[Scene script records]
---

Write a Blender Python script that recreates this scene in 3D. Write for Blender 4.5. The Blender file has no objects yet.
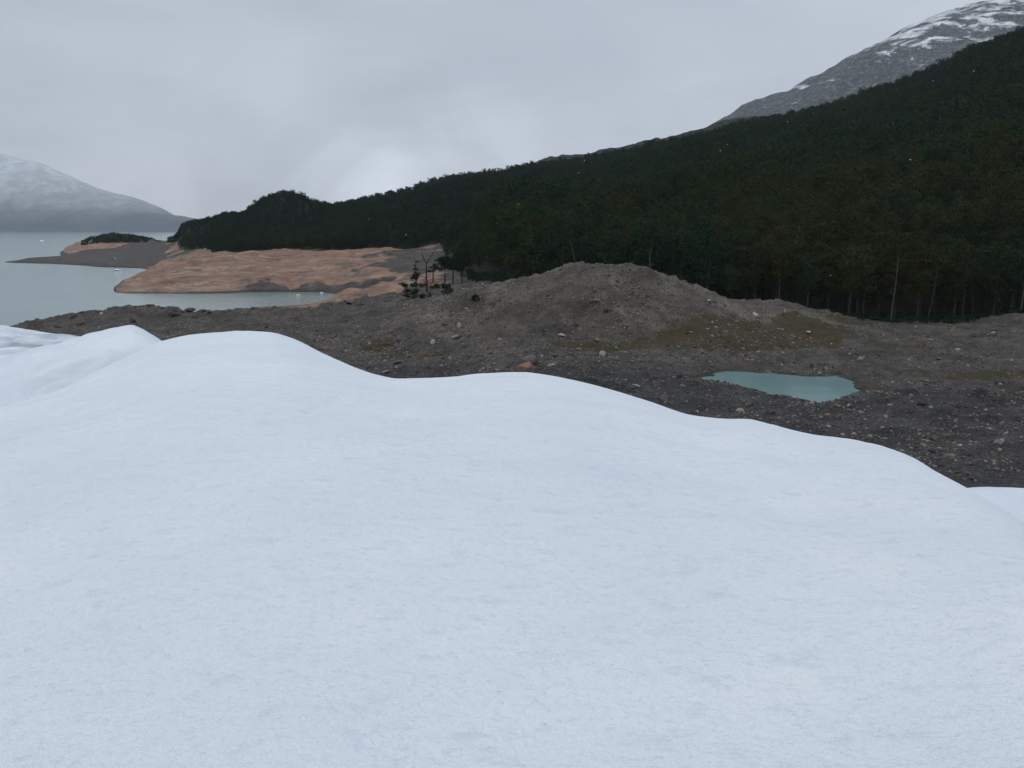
import bpy, bmesh, math, random
import numpy as np
from mathutils import Vector, noise as mnoise

random.seed(7)
rng = np.random.default_rng(7)
scene = bpy.context.scene
COL = scene.collection

# ------------------------------------------------------------------ camera geometry
F = 829.0                       # focal length in pixels of a 1024 wide frame
PITCH = math.radians(10.66)
CP, SP = math.cos(PITCH), math.sin(PITCH)
CZ = 30.0                       # the lens is 30 m above the lake (z = 0)

def slope(py):
    y = (384.0 - py) / F
    return (y * CP - SP) / (CP + y * SP)
def upix(px, py):
    y = (384.0 - py) / F
    return (px - 512.0) / F / (CP + y * SP)
def ytan(s):
    return (s * CP + SP) / (CP - s * SP)
def project(X, Y, Z):
    s = (Z - CZ) / Y
    y = ytan(s)
    return 512 + F * (X / Y) * (CP + y * SP), 384 - F * y

# ------------------------------------------------------------------ numeric helpers
def hash2(ix, iy, seed):
    n = (ix.astype(np.int64) * 374761393 + iy.astype(np.int64) * 668265263 + seed * 1442695041) & 0xFFFFFFFF
    n = ((n ^ (n >> 13)) * 1274126177) & 0xFFFFFFFF
    n = (n ^ (n >> 16)) & 0xFFFFFFFF
    return n.astype(np.float64) / 4294967295.0
def vnoise(x, y, seed=0):
    x = np.asarray(x, float); y = np.asarray(y, float)
    ix = np.floor(x); iy = np.floor(y)
    fx = x - ix; fy = y - iy
    fx = fx * fx * fx * (fx * (fx * 6 - 15) + 10); fy = fy * fy * fy * (fy * (fy * 6 - 15) + 10)
    a = hash2(ix, iy, seed); b = hash2(ix + 1, iy, seed); c = hash2(ix, iy + 1, seed); d = hash2(ix + 1, iy + 1, seed)
    return (a + (b - a) * fx + (c - a) * fy + (a - b - c + d) * fx * fy) * 2 - 1
def fbm(x, y, octv=4, seed=0, gain=0.5):
    t = 0; amp = 1; f = 1
    for k in range(octv):
        ca, sa = math.cos(k * 0.9), math.sin(k * 0.9)
        t = t + amp * vnoise((x * ca - y * sa) * f + 17.3 * k, (x * sa + y * ca) * f - 9.1 * k, seed + k)
        amp *= gain; f *= 2.03
    return t
def smooth(e0, e1, x):
    t = np.clip((x - e0) / (e1 - e0), 0, 1)
    return t * t * (3 - 2 * t)
def pchip_slopes(x, y):
    """x (n,), y (n, m)"""
    h = np.diff(x)[:, None]; d = np.diff(y, axis=0) / h
    m = np.zeros_like(y)
    if len(x) == 2:
        m[:] = d[0]; return m
    w1 = 2 * h[1:] + h[:-1]; w2 = h[1:] + 2 * h[:-1]
    ok = d[:-1] * d[1:] > 0
    with np.errstate(divide='ignore', invalid='ignore'):
        hm = (w1 + w2) / (w1 / d[:-1] + w2 / d[1:])
    m[1:-1] = np.where(ok, hm, 0); m[0] = d[0]; m[-1] = d[-1]
    return m
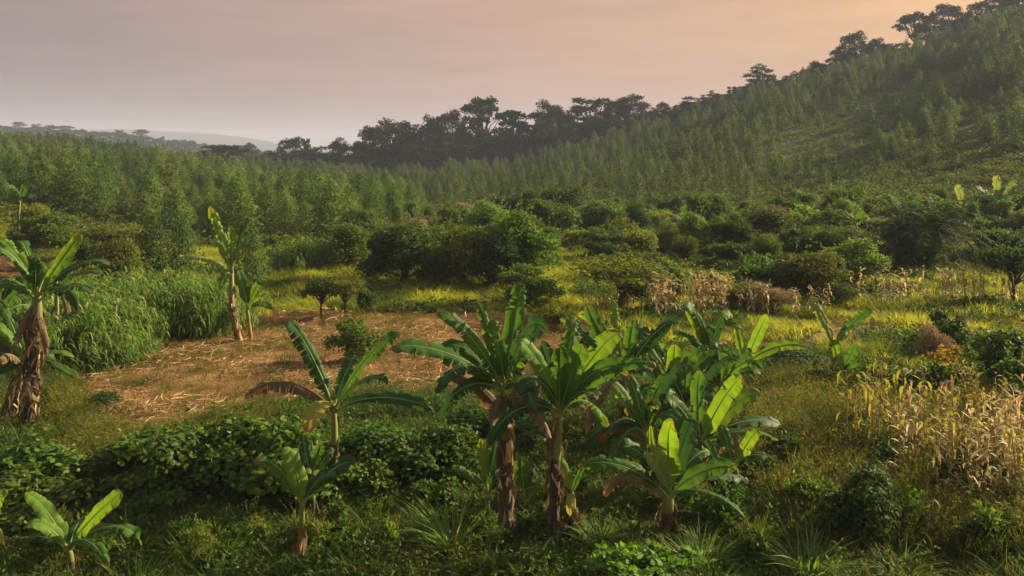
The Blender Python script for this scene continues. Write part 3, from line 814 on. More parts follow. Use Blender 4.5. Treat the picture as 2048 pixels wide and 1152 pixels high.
banana('young banana sucker left of the tallest stem with a half rolled bright leaf', 976, 1072, (974, 985),
       [(961, 876, 0, .02, .22, 'b', 0), (992, 868, .2, .04, .36, 'k', 0), (902, 938, -.2, .14, .22, 'g', .1), (1012, 950, -.3, .1, .24, 'k', .2)], r0=.06)
banana('short banana sucker between the two tall brown stems', 1048, 1045, (1046, 985),
       [(1042, 912, .1, .05, .36, 'g', .1), (1092, 982, -.1, .12, .2, 'g', .2), (1066, 925, .3, .05, .26, 'k', 0)], r0=.07, sheaths=22)
banana('banana stump wrapped in shaggy dry sheaths with one bright oval leaf on its left', 1140, 1082, (1144, 985),
       [(1092, 888, -.15, .08, .34, 'b', 0), (1166, 925, .1, .03, .12, 'g', 0), (1140, 1032, -.35, .12, .2, 'y', .1)], r0=.10, sheaths=55, stem='stem_dry')
banana('low spreading banana plant fronting the right clump with a broad upright bright leaf', 1330, 1092, (1338, 985),
       [(1347, 843, -.1, .03, .46, 'b', .03), (1302, 850, .1, .0, .13, 'b', 0), (1158, 940, -.2, .26, .38, 'g', .3), (1230, 930, .3, .20, .32, 'b', .2),
        (1472, 942, -.1, .22, .38, 'g', .25), (1498, 968, .3, .28, .38, 'k', .3), (1490, 1035, -.5, .34, .32, 'g', .45), (1388, 838, .5, .05, .40, 'k', .1), (1290, 905, -.3, .1, .3, 't', .2), (1420, 905, .7, .2, .3, 'g', .3)],
       r0=.15, sheaths=60, stem='stem_dry', fat=1.6, extra=2)
banana('right clump banana with one long bright leaning leaf above a dead grey leaf', 1412, 990, (1398, 885),
       [(1486, 753, -.2, .06, .48, 'b', .04), (1520, 788, .5, .10, .42, 'b', .1), (1555, 882, -.2, .22, .30, 'g', .3), (1492, 908, -.5, .34, .34, 'd', .5),
        (1562, 850, .6, .22, .38, 'k', .3), (1330, 800, -.3, .12, .36, 'g', .2), (1402, 742, .3, .05, .40, 'g', .2), (1450, 770, .9, .1, .36, 'k', .2)], r0=.11, sheaths=35, stem='stem_dry', extra=7)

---

## TASK TO COMPLETE
Print each of the records above exactly as written, leaving no picture in the copy.

## FINAL ANSWER
Write a Blender Python script that recreates this scene in 3D. Write for Blender 4.5. The Blender file has no objects yet.
import bpy, bmesh, math, random
import numpy as np
from mathutils import Vector, noise as mnoise

random.seed(7)
rng = np.random.default_rng(7)
scene = bpy.context.scene
COL = scene.collection

# ------------------------------------------------------------------ camera geometry
F = 829.0                       # focal length in pixels of a 1024 wide frame
PITCH = math.radians(10.66)
CP, SP = math.cos(PITCH), math.sin(PITCH)
CZ = 30.0                       # the lens is 30 m above the lake (z = 0)

def slope(py):
    y = (384.0 - py) / F
    return (y * CP - SP) / (CP + y * SP)
def upix(px, py):
    y = (384.0 - py) / F
    return (px - 512.0) / F / (CP + y * SP)
def ytan(s):
    return (s * CP + SP) / (CP - s * SP)
def project(X, Y, Z):
    s = (Z - CZ) / Y
    y = ytan(s)
    return 512 + F * (X / Y) * (CP + y * SP), 384 - F * y

# ------------------------------------------------------------------ numeric helpers
def hash2(ix, iy, seed):
    n = (ix.astype(np.int64) * 374761393 + iy.astype(np.int64) * 668265263 + seed * 1442695041) & 0xFFFFFFFF
    n = ((n ^ (n >> 13)) * 1274126177) & 0xFFFFFFFF
    n = (n ^ (n >> 16)) & 0xFFFFFFFF
    return n.astype(np.float64) / 4294967295.0
def vnoise(x, y, seed=0):
    x = np.asarray(x, float); y = np.asarray(y, float)
    ix = np.floor(x); iy = np.floor(y)
    fx = x - ix; fy = y - iy
    fx = fx * fx * fx * (fx * (fx * 6 - 15) + 10); fy = fy * fy * fy * (fy * (fy * 6 - 15) + 10)
    a = hash2(ix, iy, seed); b = hash2(ix + 1, iy, seed); c = hash2(ix, iy + 1, seed); d = hash2(ix + 1, iy + 1, seed)
    return (a + (b - a) * fx + (c - a) * fy + (a - b - c + d) * fx * fy) * 2 - 1
def fbm(x, y, octv=4, seed=0, gain=0.5):
    t = 0; amp = 1; f = 1
    for k in range(octv):
        ca, sa = math.cos(k * 0.9), math.sin(k * 0.9)
        t = t + amp * vnoise((x * ca - y * sa) * f + 17.3 * k, (x * sa + y * ca) * f - 9.1 * k, seed + k)
        amp *= gain; f *= 2.03
    return t
def smooth(e0, e1, x):
    t = np.clip((x - e0) / (e1 - e0), 0, 1)
    return t * t * (3 - 2 * t)
def pchip_slopes(x, y):
    """x (n,), y (n, m)"""
    h = np.diff(x)[:, None]; d = np.diff(y, axis=0) / h
    m = np.zeros_like(y)
    if len(x) == 2:
        m[:] = d[0]; return m
    w1 = 2 * h[1:] + h[:-1]; w2 = h[1:] + 2 * h[:-1]
    ok = d[:-1] * d[1:] > 0
    with np.errstate(divide='ignore', invalid='ignore'):
        hm = (w1 + w2) / (w1 / d[:-1] + w2 / d[1:])
    m[1:-1] = np.where(ok, hm, 0); m[0] = d[0]; m[-1] = d[-1]
    return m
The Blender Python script for this scene continues. Write part 3, from line 814 on. More parts follow. Use Blender 4.5. Treat the picture as 2048 pixels wide and 1152 pixels high.
banana('young banana sucker left of the tallest stem with a half rolled bright leaf', 976, 1072, (974, 985),
       [(961, 876, 0, .02, .22, 'b', 0), (992, 868, .2, .04, .36, 'k', 0), (902, 938, -.2, .14, .22, 'g', .1), (1012, 950, -.3, .1, .24, 'k', .2)], r0=.06)
banana('short banana sucker between the two tall brown stems', 1048, 1045, (1046, 985),
       [(1042, 912, .1, .05, .36, 'g', .1), (1092, 982, -.1, .12, .2, 'g', .2), (1066, 925, .3, .05, .26, 'k', 0)], r0=.07, sheaths=22)
banana('banana stump wrapped in shaggy dry sheaths with one bright oval leaf on its left', 1140, 1082, (1144, 985),
       [(1092, 888, -.15, .08, .34, 'b', 0), (1166, 925, .1, .03, .12, 'g', 0), (1140, 1032, -.35, .12, .2, 'y', .1)], r0=.10, sheaths=55, stem='stem_dry')
banana('low spreading banana plant fronting the right clump with a broad upright bright leaf', 1330, 1092, (1338, 985),
       [(1347, 843, -.1, .03, .46, 'b', .03), (1302, 850, .1, .0, .13, 'b', 0), (1158, 940, -.2, .26, .38, 'g', .3), (1230, 930, .3, .20, .32, 'b', .2),
        (1472, 942, -.1, .22, .38, 'g', .25), (1498, 968, .3, .28, .38, 'k', .3), (1490, 1035, -.5, .34, .32, 'g', .45), (1388, 838, .5, .05, .40, 'k', .1), (1290, 905, -.3, .1, .3, 't', .2), (1420, 905, .7, .2, .3, 'g', .3)],
       r0=.15, sheaths=60, stem='stem_dry', fat=1.6, extra=2)
banana('right clump banana with one long bright leaning leaf above a dead grey leaf', 1412, 990, (1398, 885),
       [(1486, 753, -.2, .06, .48, 'b', .04), (1520, 788, .5, .10, .42, 'b', .1), (1555, 882, -.2, .22, .30, 'g', .3), (1492, 908, -.5, .34, .34, 'd', .5),
        (1562, 850, .6, .22, .38, 'k', .3), (1330, 800, -.3, .12, .36, 'g', .2), (1402, 742, .3, .05, .40, 'g', .2), (1450, 770, .9, .1, .36, 'k', .2)], r0=.11, sheaths=35, stem='stem_dry', extra=7)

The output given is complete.